Katolik, Protestan, Ortadoks hiç bir Hıristiyan din adamı kravat takmaz. Musevi…ve Budist din adamlarında da kravat göremezsiniz. Bizim İmam-Hatiplerimizin, vaizlerimizin, müftülerimizin ve hatta Diyanet İşleri Başkanlarımızın -maşallah- birbirinden moda kravatları var. Minberde, kürsüde ve mihrapta kravatlıyız..
(Ha bu arada bize sorulan “Sakalsız olup kravatlı olan imamın imameti sahih midir?” şeklinde ki soruyu biz de Diyanetimize soralım.)
Diyanet Teşkilatının büyük çoğunluğu sakalsız ama -yalnızca resmi toplantılarda ve sadece cuma günlerinde bile olsa- yüzde yüze yakını kravatlı. Çoğunluğu “İslâm’ı bir hayat düzeni olarak algılayamayan” bir camiadan başka ne beklenebilir? Allah razı olsun Mehmet Görmez Hocamız sakal bıraktı da bir dönem sakal karşıtlığı da yapılan Diyanet’te olumlu bir adım atıldı.
Ahmet Hakan’a verilen cevaplarda da görüldüğü üzere kravatlı oluş dün olduğu gibi bu günde şıklık nişanı olarak kabul edilmekte. “İslâma Göre Cinsel Hayat” isimli kitabımın yayınlandığı 1985 yılı sonrasında Posta gazetesi için ünlü iş adamı Ali Koçman’la bir söyleşi yapmıştım. Kravatı bırakmamıştım ama söyleşi için hakim yaka bir gömlekle gelmiştim. “Ben sizin kravatlı çok yakışıklı resimlerinizi gördüm, şık adammışsınız,” diyerek söze başladı. Kravatsız olarak da şık olunabileceğini söyledimse de söz geçiremedim.
Kravat, İslâm’ı içselleştiremeyen batıcılarımız tarafından getirilip takıldığı için ilk dönemlerde bize haram türden “Yabancılara Benzeme” işlemi olarak görüldü; takmaktan mutlaka kaçınılması gereken bir nesne gibi algılandı. Doğru da görüldü ve de algılandı.
Kılık Kıyafet devrimlerimizi gördüğü için bir İslâm aydını olarak içi sızlayan ünlü müfessirimiz Elmalılı Hamdi, Hak Dini Kur’an Dili tefsirinin Yasîn sûresinin 8. ayetinde inatçı inkârcıların halini tasvir sadedinde onların boyunlarına geçirilecek Ağlâli/halkaları kravata benzeterek şöyle der:”
– İlk bakışta çağdaş medeniyetin boyun bağları/kravatlarını hatırlatır görünen bu Ağlâl…”

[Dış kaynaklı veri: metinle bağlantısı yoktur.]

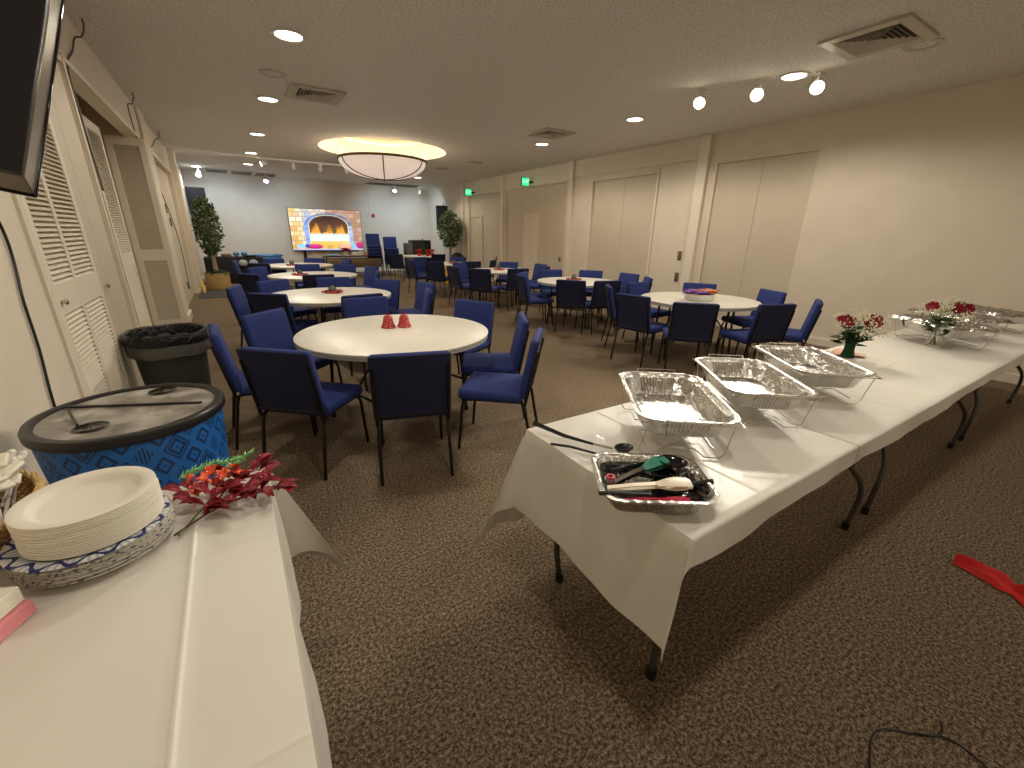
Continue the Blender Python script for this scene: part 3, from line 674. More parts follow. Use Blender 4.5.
bm = BM(); lathe(bm, [(0, 0), (.03, 0), (.038, .08), (.034, .08), (.028, .006), (0, .006)], 16, (5.34, 8.1, .742)); link('paper_cup', bm, M['white'], None, label='white cup on the third right-hand round table', cat='cup')

# ================================================================== BUFFET TABLES AND CLOTHS
def folding_table(x0, x1, y0, y1, label, axis='x', group='long folding tables'):
    cx, cy = (x0+x1)/2, (y0+y1)/2
    t = thing('folding_table', label, 'table', (cx, cy, 0), group=group)
    bm = BM(); box(bm, (0, 0, .728), (x1-x0, y1-y0, .036), bev=.008); link('tabletop', bm, M['laminate'], t)
    ends = ((x0-cx, 1), (x1-cx, -1)) if axis == 'x' else ((y0-cy, 1), (y1-cy, -1))
    hw = ((y1-y0) if axis == 'x' else (x1-x0))/2-.13
    for e, s in ends:
        for q in (-1, 1):
            P = [(e+s*.40, q*.10, .70), (e+s*.34, q*.15, .655), (e+s*.24, q*(hw-.04), .45), (e+s*.15, q*(hw+.025), .32), (e+s*.10, q*(hw+.035), .20), (e+s*.115, q*(hw+.02), .02)]
            if axis != 'x': P = [(b, a, c) for a, b, c in P]
            bm = BM(); tube(bm, sm(P, 6), .0135, 10); lg = link('leg', bm, M['leg'], t)
            bm = BM(); f = P[-1]; tube(bm, [(f[0], f[1], .0), (f[0], f[1], .045)], .019, 10); link('foot_cap', bm, M['black'], lg)
        bm = BM(); P = [(e+s*.20, -hw, .42), (e+s*.20, hw, .42)]; Q = [(e+s*.38, 0, .705), (e+s*.75, 0, .705)]
        if axis != 'x': P = [(b, a, c) for a, b, c in P]; Q = [(b, a, c) for a, b, c in Q]
        tube(bm, P, .010, 8); tube(bm, Q, .010, 8); link('leg_brace', bm, M['leg'], t)
    return t
folding_table(.925, 2.75, .535, 1.29, 'long folding table under a white cloth, nearest end of the buffet row')
folding_table(2.78, 4.60, .535, 1.29, 'long folding table under a white cloth, middle of the buffet row')
folding_table(4.63, 6.45, .535, 1.29, 'long folding table under a white cloth, far end of the buffet row by the wall')
folding_table(-.80, -.03, -.32, 1.50, 'long folding table under a white cloth along the left wall, with the plates', 'y')

def drape(name, x0, x1, y0, y1, z, hxm, hxp, hym, hyp, label, group, corner=None, fold=(), seed=0, step=.03, rise=None, wr=.0016, flare=.05):
    """cloth on a rectangle; h** are overhangs (functions of the along coordinate or numbers)"""
    bm = BM(); rnd = random.Random(seed); ph = [rnd.uniform(0, 6.28) for _ in range(8)]
    F = lambda h, s: h(s) if callable(h) else h
    def lin(a, b, n): return [a+(b-a)*i/n for i in range(n+1)]
    nx = max(2, int((x1-x0)/step)); ny = max(2, int((y1-y0)/step)); ne = 16
    us = ([-(1-i/ne) for i in range(ne)] if hxm else [])+lin(0, 1, nx)+([1+(i+1)/ne for i in range(ne)] if hxp else [])
    vs = ([-(1-i/ne) for i in range(ne)] if hym else [])+lin(0, 1, ny)+([1+(i+1)/ne for i in range(ne)] if hyp else [])
    for (kind, c0, amp) in fold:
        lst, a_, b_ = (us, x0, x1) if kind == 'x' else (vs, y0, y1)
        for o_ in (-.010, -.005, 0, .005, .010): lst.append((c0+o_-a_)/(b_-a_))
    us.sort(); vs.sort()
    grid = []
    for u in us:
        row = []
        uc = min(max(u, 0), 1)
        for v in vs:
            vc = min(max(v, 0), 1); x = x0+(x1-x0)*uc; y = y0+(y1-y0)*vc
            dx = (-u*F(hxm, y) if u < 0 else (u-1)*F(hxp, y)) if (u < 0 or u > 1) else 0
            dy = (-v*F(hym, x) if v < 0 else (v-1)*F(hyp, x)) if (v < 0 or v > 1) else 0
            sx = -1 if u < 0 else 1; sy = -1 if v < 0 else 1
            zz = z+wr*(math.sin(x*9+ph[0])*math.sin(y*7+ph[1])*.5+math.sin(x*3.1+y*5+ph[2])*.5)*(.4 if (dx or dy) else 1)
            for (kind, c0, amp) in fold:
                dd = (x-c0) if kind == 'x' else (y-c0)
                zz += amp*math.exp(-(dd/.006)**2)
            px, py = x, y
            if dx > 0 and dy == 0:
                fl = flare*dx*2+.010*math.sin(y*11+ph[3])*min(1, dx*4)+.003*math.sin(y*31+ph[4])*min(1, dx*4)
                px += sx*(fl+.004); zz -= math.sqrt(max(dx*dx-fl*fl, 0)); 
            elif dy > 0 and dx == 0:
                fl = .05*dy*2+.008*math.sin(x*9+ph[5])*min(1, dy*6)+.003*math.sin(x*27+ph[6])*min(1, dy*6)
                py += sy*(fl+.004); zz -= math.sqrt(max(dy*dy-fl*fl, 0))
            elif dx > 0 and dy > 0:
                rho = math.hypot(dx, dy); phi = math.atan2(dy, dx)
                key = ('p' if sx > 0 else 'm')+('p' if sy > 0 else 'm')
                cf = (corner or {}).get(key, (.35, phi))
                k0, dirn = cf
                wgt = math.sin(2*phi)**1.2
                k = .10*(1-wgt)+k0*wgt
                ang = phi*(1-wgt)+dirn*wgt
                px += sx*(k*rho*math.cos(ang)+.004*math.cos(phi)); py += sy*(k*rho*math.sin(ang)+.004*math.sin(phi)); zz -= rho*math.sqrt(max(1-k*k, .02))
                zz += .006*math.sin(phi*9+ph[7])*min(1, rho*3)
            row.append(bm.verts.new((px, py, zz)))
        grid.append(row)
    for a, b in zip(grid, grid[1:]):
        for k in range(len(vs)-1): bm.faces.new((a[k], a[k+1], b[k+1], b[k]))
    return link(name, bm, M['cloth'], None, label=label, cat='tablecloth', group=group, angle=60)
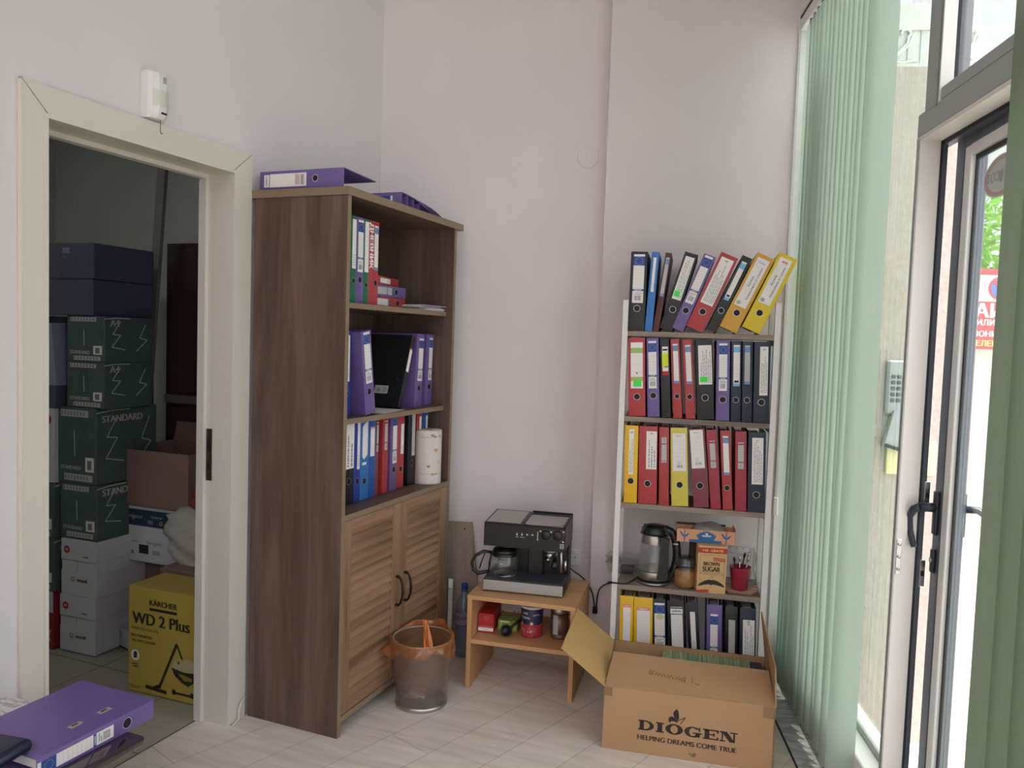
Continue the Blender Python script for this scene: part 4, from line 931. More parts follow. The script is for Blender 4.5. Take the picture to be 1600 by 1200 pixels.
def icon(x, z, k):
    if k == 'cup': b.flat([(x - .004, z + .003), (x - .003, z - .003), (x + .003, z - .003), (x + .004, z + .003)], ICON, FY); b.rect(x - .001, x + .001, z + .004, z + .009, ICON, FY)
    if k == 'heart': b.flat([(x + p[0], z + p[1]) for p in heart(.0045)], ICON, FY)
    if k == 'steam': b.flat([(x - .005, z - .002), (x + .005, z - .002), (x + .003, z + .002), (x, z + .004), (x - .003, z + .002)], ICON, FY)
icon(.141, .250, 'cup'); icon(.162, .251, 'cup'); icon(.184, .253, 'heart'); icon(.206, .2535, 'steam'); b.rect(.136, .147, .2395, .2415, ICON, FY); b.rect(.154, .172, .2395, .2415, ICON, FY)
b.rect(.2265, .2295, .237, .268, ICON, FY); b.disc(.228, .236, .0034, ICON, FY, 12)
icon(.239, .272, 'steam'); icon(.284, .272, 'heart'); icon(.338 - .004, .276, 'steam'); icon(.334, .235, 'heart')
b.rect(.322, .338, .207, .226, ICON, FY); b.rect(.324, .336, .209, .224, BSAT, FY - .0004); b.ring(.33, .2165, .0035, .0052, ICON, FY - .0008, 16); b.build('icons', cm_)
for x, z in ((.264, .258), (.311, .260)):
    b = MB(); b.T = Matrix.Translation((x, .004, z)) @ Matrix.Rotation(rad(90), 4, 'X'); b.lathe([(.0195, 0), (.0185, .012), (.016, .014), (0, .014)], BSAT, 30); k = b.build('dial', cm_)
    b = MB()
    for i in range(6): a = rad(-60 + i * 24); b.disc(x + .0245 * math.cos(a), z + .0245 * math.sin(a), .0011, ICON, FY, 6)
    b.build('dial_marks', cm_)
# carafe side
b = MB(); b.lathe([(.040, .183), (.042, .194)], BSAT, 28, c=(.085, .085, 0)); b.lathe([(.028, .172), (.034, .183)], BLACKP, 28, c=(.085, .085, 0)); b.build('filter_basket', cm_)
b = MB(); b.lathe([(.050, .056), (.050, .059), (0, .059)], STEEL, 32, c=(.078, .085, 0)); b.build('hot_plate', cm_)
ca = thing('coffee_jug', 'empty glass coffee jug with black handle under the coffee machine', 'coffee jug', M=CM @ Matrix.Translation((.074, .080, .0592)))
b = MB(); b.lathe([(.0, .001), (.048, .001), (.056, .012), (.0605, .035), (.059, .062), (.053, .084), (.050, .092)], GLASSJ, 40); b.build('glass_body', ca)
b = MB(); b.lathe([(.0515, .078), (.0535, .082), (.0515, .095), (.0505, .095), (.0505, .078)], BLACKP, 40, cap=False); b.build('collar', ca)
b = MB(); b.lathe([(.050, .094), (.052, .098), (.046, .108), (.03, .112), (0, .112)], BLACKP, 36); b.build('lid', ca)
b = MB(); b.tube([(-.050, -.01, .088), (-.085, -.025, .095), (-.118, -.035, .075), (-.132, -.04, .045), (-.125, -.038, .015), (-.105, -.03, -.0), (-.08, -.022, .004), (-.062, -.014, .008)], [.006, .007, .007, .0065, .007, .009, .008, .006], BLACKP, 10)
b.tube([(-.052, -.014, .09), (-.060, -.018, .05), (-.062, -.016, .008)], .004, BLACKP, 8); b.tube([(-.078, -.024, .092), (-.092, -.03, .05), (-.10, -.032, .02)], .003, BLACKP, 8); b.build('handle', ca)
b = MB(); 
for i in range(3): b.rect(-.006, .006, .03 + .013 * i, .031 + .013 * i, ICON, -.0608)
b.build('measure_marks', ca)
# espresso side
b = MB(); b.lathe([(.030, .180), (.034, .194)], BSAT, 28, c=(.275, .075, 0)); b.lathe([(.030, .172), (.031, .182)], STEEL, 28, c=(.275, .075, 0)); b.build('brew_head', cm_)
b = MB(); b.lathe([(.028, .150), (.029, .172)], CHROME, 28, c=(.275, .075, 0)); b.cyl((.268, .055, .138), (.268, .045, .150), .008, CHROME, 12); b.tube([(.288, .055, .160), (.300, .02, .148), (.305, -.015, .132)], [.010, .011, .013], BLACKP, 12); b.build('portafilter', cm_)
b = MB(); b.tube([(.322, .05, .196), (.324, .035, .180), (.326, .03, .15), (.328, .028, .10)], .0055, STEEL, 12); b.build('steam_wand', cm_)
b = MB(); b.cyl((.343, .035, .110), (.343, .035, .150), .0065, CHROME, 16); b.tube([(.343, .035, .15), (.340, .035, .178), (.332, .04, .192)], .003, BLACKP, 8); b.build('frother_tube', cm_)
# cords
cord = MB(); cord.T = CM.inverted() @ BW; BC = mat('black_cable', '#101012', .5)
P = [(.925, -.085, .46), (.958, -.10, .42), (1.014, -.10, .382), (1.054, -.10, .326), (1.068, -.10, .27), (1.069, -.095, .245)]
def smooth(P, n=5):
    P = [Vector(p) for p in P]; out = []
    for i in range(len(P) - 1):
        a, b_, c, d = P[max(i - 1, 0)], P[i], P[i + 1], P[min(i + 2, len(P) - 1)]
        for k in range(n):
            t = k / n; out.append(.5 * ((2 * b_) + (c - a) * t + (2 * a - 5 * b_ + 4 * c - d) * t * t + (3 * b_ - a - 3 * c + d) * t ** 3))
    return out + [P[-1]]
cord.tube(smooth(P), .0035, BC, 8); cord.cyl((1.068, -.095, .252), (1.068, -.094, .222), .006, BC, 10); cord.build('power_cord', cm_)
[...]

Kravat bizim şimdiki nesillerimiz için Yabancılara Benzeme yani günah konusu olmaktan çıktı gibi görünüyorsa da bizim gibi İslâm’ın gariplerinin içini kemirmeye devam ediyor.
Ben sakalsız ve bıyıksız olarak Minber’e çıkılması ve Mihrab’a geçilmesine karşıyım. Doğru, bizim gibi garibler azaldı. Biz İslâm’ı bir hayat düzeni olarak görme konusunda da bir avuç garip kaldık, ama ne gam.
Peygamberimizin diliyle müjdelenen garipler değil mi?